Menurut Muhammad Ali as-Sayis (seorang ahli tafsir), kata mawali sebagai bentuk jamak dari maula merupakan suatu kata yang musytarak (mengandung arti banyak), yaitu:

(1) orang yang memerdekakan hamba sahaya, disebut maula an-ni‘mah;

(2) hamba yang dimerdekakan;

(3) orang yang saling berjanji (halif);

(4) orang yang menolong; dan

(5) orang yang menerima bagian sisa (‘asabah).

Menurut as-Sayis, arti mawali yang paling cocok adalah yang terakhir, yaitu penerima bagian ‘asabah dalam pembagian warisan.

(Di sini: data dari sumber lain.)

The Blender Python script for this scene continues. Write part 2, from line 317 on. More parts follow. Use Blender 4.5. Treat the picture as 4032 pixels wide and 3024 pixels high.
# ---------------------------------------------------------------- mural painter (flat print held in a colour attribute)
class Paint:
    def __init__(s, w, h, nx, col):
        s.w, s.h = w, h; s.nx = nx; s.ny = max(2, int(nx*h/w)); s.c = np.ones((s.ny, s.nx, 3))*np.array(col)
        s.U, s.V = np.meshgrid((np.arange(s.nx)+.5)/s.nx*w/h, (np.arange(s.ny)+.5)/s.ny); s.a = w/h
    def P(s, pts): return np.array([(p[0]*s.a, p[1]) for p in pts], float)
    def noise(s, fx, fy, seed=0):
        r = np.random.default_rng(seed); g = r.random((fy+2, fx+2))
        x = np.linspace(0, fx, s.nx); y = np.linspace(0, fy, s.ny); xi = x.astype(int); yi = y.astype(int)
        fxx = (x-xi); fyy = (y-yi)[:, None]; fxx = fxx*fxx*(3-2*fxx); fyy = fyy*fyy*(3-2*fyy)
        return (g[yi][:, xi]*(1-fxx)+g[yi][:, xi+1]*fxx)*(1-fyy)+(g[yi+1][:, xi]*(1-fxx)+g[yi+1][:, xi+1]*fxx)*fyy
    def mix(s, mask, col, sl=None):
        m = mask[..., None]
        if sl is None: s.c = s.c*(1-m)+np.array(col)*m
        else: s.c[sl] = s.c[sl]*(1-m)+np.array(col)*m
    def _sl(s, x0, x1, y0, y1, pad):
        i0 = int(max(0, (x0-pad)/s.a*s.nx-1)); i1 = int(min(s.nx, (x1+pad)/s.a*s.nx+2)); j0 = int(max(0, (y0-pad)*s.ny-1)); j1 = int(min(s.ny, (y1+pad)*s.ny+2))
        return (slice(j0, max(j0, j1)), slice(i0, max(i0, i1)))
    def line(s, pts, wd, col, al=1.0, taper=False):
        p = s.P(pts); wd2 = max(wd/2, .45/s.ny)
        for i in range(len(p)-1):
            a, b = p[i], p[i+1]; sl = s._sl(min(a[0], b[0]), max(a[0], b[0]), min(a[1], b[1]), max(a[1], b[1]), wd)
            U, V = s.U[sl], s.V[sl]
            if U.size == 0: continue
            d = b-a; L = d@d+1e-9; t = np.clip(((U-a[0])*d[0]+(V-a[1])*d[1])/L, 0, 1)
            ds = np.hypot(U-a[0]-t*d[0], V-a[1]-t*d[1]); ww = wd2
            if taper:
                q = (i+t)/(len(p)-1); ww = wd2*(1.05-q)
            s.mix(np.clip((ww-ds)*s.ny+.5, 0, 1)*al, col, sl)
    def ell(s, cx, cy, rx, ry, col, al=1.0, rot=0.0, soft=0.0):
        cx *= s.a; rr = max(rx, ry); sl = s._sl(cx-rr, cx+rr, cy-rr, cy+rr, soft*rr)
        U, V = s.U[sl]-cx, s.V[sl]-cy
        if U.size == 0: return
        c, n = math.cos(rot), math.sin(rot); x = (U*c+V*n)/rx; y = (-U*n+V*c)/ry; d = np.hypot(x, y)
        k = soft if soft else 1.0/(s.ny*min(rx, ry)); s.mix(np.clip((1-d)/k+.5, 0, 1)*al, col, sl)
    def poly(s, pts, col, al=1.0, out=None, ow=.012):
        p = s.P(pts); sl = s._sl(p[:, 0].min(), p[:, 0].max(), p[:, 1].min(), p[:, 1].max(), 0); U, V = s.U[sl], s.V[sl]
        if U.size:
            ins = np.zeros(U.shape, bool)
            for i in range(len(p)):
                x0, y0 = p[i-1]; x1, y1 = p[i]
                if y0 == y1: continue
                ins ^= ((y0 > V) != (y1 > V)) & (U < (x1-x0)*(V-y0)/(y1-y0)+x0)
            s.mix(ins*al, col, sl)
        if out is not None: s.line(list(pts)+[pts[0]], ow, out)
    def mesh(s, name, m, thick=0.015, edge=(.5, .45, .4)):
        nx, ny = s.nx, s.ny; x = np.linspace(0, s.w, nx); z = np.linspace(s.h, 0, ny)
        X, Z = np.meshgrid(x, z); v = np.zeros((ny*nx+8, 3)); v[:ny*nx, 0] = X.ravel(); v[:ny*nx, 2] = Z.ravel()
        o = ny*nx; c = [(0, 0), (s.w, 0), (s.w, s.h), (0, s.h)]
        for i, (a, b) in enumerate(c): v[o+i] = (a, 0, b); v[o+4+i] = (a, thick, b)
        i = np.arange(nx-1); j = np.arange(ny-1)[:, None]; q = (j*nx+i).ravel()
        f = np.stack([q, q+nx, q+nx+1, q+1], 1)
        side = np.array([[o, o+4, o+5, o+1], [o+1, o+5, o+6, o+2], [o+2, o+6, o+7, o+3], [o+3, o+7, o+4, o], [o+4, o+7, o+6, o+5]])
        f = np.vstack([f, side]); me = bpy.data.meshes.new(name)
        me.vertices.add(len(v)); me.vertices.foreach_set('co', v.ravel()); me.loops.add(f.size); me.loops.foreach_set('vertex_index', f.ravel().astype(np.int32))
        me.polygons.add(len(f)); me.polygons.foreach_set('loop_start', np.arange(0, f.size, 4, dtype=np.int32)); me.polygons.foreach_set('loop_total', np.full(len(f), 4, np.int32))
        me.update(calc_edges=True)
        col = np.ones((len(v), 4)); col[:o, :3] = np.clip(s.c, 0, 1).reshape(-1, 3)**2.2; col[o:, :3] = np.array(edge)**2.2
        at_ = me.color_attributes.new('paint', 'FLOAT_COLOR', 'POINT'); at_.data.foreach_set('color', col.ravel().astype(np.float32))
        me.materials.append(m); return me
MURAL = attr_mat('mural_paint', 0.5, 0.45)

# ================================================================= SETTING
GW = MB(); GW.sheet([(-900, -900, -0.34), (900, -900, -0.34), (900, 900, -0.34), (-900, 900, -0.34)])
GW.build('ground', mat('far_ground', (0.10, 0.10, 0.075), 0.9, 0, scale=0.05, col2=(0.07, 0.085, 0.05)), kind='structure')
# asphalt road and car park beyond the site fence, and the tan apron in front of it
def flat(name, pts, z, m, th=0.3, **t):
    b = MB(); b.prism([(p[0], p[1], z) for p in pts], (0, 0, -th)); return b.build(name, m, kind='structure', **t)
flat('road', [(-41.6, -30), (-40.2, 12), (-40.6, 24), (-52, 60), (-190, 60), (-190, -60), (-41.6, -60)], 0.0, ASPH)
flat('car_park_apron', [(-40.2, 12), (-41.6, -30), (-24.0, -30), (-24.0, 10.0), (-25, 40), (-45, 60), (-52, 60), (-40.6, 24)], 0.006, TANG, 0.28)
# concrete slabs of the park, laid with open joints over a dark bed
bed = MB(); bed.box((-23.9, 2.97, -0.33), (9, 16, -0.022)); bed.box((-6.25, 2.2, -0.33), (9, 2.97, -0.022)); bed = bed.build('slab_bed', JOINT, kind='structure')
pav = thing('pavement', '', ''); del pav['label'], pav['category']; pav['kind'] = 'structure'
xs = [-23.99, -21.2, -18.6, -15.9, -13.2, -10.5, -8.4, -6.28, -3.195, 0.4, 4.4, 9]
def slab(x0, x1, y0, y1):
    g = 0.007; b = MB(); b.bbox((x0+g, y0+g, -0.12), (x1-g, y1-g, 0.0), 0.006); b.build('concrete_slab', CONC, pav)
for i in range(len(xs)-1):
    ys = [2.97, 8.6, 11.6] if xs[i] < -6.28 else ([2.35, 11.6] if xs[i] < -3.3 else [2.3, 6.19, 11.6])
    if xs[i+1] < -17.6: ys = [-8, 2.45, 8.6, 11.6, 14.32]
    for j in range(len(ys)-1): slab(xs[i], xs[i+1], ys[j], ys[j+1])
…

Hal ini sejalan dengan hadis riwayat Abu Hurairah: Rasulullah SAW bersabda, “Aku lebih utama dari orang-orang yang beriman, barangsiapa meninggal dan meninggalkan harta maka hartanya itu untuk mawali ‘asabah (sisa), dan barangsiapa meninggalkan harta dalam keadaan kalalah atau sia-sia (tidak ada ahli waris), maka akulah walinya.”

Daftar Pustaka

al-Birusawi, Isma’il Haqqi. Tafsir Ruh al-Bayan. Beirut: Dar al-Fikr, t.t.
Ibnu Kasir, al-Hafidz Imaduddin Abu al-Fida’ Isma’il. Tafsir Al-Qur’an al-‘Azim. Beirut: ‘Alam al-Kitab, 1405 H/1985 M.
Ibnu Rusyd. Bidayah al-Mujtahid wa Nihayah al-Muqtasid. Cairo: Syarikah Maktabah wa Matba’ah Mustafa al- Babi al-Halabi wa Auladuh, 1401 H/1981 M.
al-Jaziri, Abdurrahman. al-Fiqh ‘ala al-Madzahib al-Arba‘ah. Beirut: Dar al-Fikr, 1986.
Qutub, Muhammad. Tafsir fi Zilal Al-Qur’an. Beirut: Dar al-Ihya’ at-Turas al-‘Arabi, t.t.
as-Sayis, Muhammad Ali. Tafsir Ayat al-Ahkam. Cairo: Muhammad Sabih, 1953.
asy-Syafi‘i, Imam. al-’Umm. Beirut: Dar al-Fikr, 1973.